* **PROVIDED DATA**:
==================================================
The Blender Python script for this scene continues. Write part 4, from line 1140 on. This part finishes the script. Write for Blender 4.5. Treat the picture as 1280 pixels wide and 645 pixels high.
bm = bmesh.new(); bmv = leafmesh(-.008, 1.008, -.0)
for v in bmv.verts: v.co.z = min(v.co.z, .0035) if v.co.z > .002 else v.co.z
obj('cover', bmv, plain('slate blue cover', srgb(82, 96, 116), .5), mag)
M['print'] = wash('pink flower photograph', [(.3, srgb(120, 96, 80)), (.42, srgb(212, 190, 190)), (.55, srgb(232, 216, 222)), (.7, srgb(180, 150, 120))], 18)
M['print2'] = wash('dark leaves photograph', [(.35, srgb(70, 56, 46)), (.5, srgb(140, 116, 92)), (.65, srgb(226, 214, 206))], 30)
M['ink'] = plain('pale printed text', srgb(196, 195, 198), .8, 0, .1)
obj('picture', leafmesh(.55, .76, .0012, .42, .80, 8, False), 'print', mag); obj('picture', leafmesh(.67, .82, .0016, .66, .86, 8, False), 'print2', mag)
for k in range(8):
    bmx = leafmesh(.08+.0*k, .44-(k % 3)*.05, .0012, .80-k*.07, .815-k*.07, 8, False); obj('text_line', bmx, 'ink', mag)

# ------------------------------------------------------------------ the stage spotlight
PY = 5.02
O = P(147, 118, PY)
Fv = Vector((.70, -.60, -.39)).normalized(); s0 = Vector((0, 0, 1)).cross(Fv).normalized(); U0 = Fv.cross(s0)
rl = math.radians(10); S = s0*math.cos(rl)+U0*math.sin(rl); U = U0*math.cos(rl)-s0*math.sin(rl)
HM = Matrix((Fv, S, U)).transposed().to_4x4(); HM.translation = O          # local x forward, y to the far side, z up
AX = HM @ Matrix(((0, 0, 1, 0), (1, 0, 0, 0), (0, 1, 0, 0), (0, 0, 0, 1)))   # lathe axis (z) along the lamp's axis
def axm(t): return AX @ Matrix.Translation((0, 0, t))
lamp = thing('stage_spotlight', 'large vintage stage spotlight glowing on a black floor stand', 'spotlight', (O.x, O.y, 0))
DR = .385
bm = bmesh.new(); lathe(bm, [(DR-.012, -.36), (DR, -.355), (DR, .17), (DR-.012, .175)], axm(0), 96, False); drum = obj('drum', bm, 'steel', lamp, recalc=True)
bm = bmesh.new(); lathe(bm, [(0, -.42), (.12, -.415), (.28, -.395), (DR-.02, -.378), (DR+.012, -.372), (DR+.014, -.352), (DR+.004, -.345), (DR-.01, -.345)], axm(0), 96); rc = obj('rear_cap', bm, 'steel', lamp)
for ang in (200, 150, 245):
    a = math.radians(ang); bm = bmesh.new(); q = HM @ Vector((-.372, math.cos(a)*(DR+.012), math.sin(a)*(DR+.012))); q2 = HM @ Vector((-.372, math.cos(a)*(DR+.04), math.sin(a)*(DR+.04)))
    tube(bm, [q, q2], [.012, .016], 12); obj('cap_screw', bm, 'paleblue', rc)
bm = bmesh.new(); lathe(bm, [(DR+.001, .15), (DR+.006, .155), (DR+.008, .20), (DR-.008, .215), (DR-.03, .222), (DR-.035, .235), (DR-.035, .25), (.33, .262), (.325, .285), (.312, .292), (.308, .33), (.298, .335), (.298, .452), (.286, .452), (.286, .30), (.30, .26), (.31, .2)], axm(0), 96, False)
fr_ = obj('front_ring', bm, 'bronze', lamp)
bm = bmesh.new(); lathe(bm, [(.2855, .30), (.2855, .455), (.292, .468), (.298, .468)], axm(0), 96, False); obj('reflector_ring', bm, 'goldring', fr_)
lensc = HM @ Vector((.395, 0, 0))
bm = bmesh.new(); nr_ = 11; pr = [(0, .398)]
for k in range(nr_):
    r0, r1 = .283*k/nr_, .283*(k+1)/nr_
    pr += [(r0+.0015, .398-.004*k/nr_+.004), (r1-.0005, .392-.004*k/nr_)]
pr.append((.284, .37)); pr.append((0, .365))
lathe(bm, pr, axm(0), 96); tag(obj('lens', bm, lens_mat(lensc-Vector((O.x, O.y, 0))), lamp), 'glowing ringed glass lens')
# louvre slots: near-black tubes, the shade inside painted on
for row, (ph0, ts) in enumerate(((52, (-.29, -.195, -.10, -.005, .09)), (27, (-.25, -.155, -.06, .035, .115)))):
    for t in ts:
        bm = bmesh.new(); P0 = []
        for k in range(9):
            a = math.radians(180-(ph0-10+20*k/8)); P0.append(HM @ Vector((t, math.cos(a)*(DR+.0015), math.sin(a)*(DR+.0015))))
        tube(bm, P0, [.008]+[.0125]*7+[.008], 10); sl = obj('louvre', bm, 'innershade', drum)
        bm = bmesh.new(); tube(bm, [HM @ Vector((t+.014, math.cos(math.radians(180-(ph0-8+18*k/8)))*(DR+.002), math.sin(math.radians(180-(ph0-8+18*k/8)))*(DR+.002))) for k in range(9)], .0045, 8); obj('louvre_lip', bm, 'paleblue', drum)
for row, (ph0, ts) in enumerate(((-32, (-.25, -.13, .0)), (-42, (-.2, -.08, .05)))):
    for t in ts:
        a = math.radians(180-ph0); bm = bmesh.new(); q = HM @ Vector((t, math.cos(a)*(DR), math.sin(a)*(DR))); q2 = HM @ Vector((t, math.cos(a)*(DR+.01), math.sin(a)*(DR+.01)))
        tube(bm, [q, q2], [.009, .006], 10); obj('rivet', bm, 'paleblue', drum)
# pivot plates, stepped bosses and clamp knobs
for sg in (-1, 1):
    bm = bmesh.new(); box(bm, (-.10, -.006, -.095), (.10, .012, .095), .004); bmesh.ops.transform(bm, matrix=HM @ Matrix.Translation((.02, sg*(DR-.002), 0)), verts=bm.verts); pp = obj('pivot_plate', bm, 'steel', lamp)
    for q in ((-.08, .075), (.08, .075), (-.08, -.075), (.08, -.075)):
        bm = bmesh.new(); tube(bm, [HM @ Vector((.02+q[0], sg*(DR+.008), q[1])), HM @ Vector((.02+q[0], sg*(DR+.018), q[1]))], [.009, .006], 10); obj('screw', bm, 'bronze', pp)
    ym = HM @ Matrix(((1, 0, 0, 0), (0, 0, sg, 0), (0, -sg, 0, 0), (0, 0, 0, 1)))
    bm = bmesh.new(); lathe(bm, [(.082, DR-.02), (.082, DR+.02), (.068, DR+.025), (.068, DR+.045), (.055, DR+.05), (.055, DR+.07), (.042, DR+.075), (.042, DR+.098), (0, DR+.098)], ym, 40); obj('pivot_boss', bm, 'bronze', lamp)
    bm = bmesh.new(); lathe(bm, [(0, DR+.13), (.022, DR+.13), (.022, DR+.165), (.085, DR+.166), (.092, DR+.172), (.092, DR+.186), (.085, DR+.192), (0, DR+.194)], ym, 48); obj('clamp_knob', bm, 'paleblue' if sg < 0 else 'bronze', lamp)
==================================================
* **SET TASK**:
Without changing anything, quote the lines from the top of the data to the line that contains "bmx = leafmesh(.08+.0*k, .44-(k", including that line.

* **SOLUTION FOR THIS TASK**:
The Blender Python script for this scene continues. Write part 4, from line 1140 on. This part finishes the script. Write for Blender 4.5. Treat the picture as 1280 pixels wide and 645 pixels high.
bm = bmesh.new(); bmv = leafmesh(-.008, 1.008, -.0)
for v in bmv.verts: v.co.z = min(v.co.z, .0035) if v.co.z > .002 else v.co.z
obj('cover', bmv, plain('slate blue cover', srgb(82, 96, 116), .5), mag)
M['print'] = wash('pink flower photograph', [(.3, srgb(120, 96, 80)), (.42, srgb(212, 190, 190)), (.55, srgb(232, 216, 222)), (.7, srgb(180, 150, 120))], 18)
M['print2'] = wash('dark leaves photograph', [(.35, srgb(70, 56, 46)), (.5, srgb(140, 116, 92)), (.65, srgb(226, 214, 206))], 30)
M['ink'] = plain('pale printed text', srgb(196, 195, 198), .8, 0, .1)
obj('picture', leafmesh(.55, .76, .0012, .42, .80, 8, False), 'print', mag); obj('picture', leafmesh(.67, .82, .0016, .66, .86, 8, False), 'print2', mag)
for k in range(8):
    bmx = leafmesh(.08+.0*k, .44-(k % 3)*.05, .0012, .80-k*.07, .815-k*.07, 8, False); obj('text_line', bmx, 'ink', mag)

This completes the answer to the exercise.